In Kentucky Some Fear, Some Cheer Proposed Food Stamp Cuts
September 24, 2013
Depending on one’s political perspective, the $40 billion cut to the U.S. food stamp assistance program - recently passed by the Republican-controlled House of Representatives and now under consideration by the Democrat-led Senate - is either a measure to curb a growing culture of dependency or is cold indifference to those most in need. The debate over food stamps continues in Kentucky, a southern state with one of the highest poverty rates in the United States.

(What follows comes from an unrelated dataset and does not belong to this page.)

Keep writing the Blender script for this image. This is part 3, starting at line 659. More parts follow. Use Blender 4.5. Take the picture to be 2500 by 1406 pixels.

The Shively Area Ministries near Louisville, Kentucky, operates a food distribution program in an area where the poverty rate has risen from 11 to 18 percent in the last decade. Marvin Pogue, a disabled veteran, depends on this private charity to supplement the $34 a month in food stamps he receives. Cutting his assistance further, he says, would be punitive.
“That’s crazy. I mean we’re not getting enough now to get by through the month," he said. "That is why we are having to go to outside facilities.”
Coordinator Sister Jean Anne Zappa says the program feeds 20,000 families a year. The ministry was able to increase private contributions after the U.S. Department of Agriculture cut its donations to food banks almost in half last year. She says it will not be able to fill the gap if the proposed cuts to the food stamp program go through.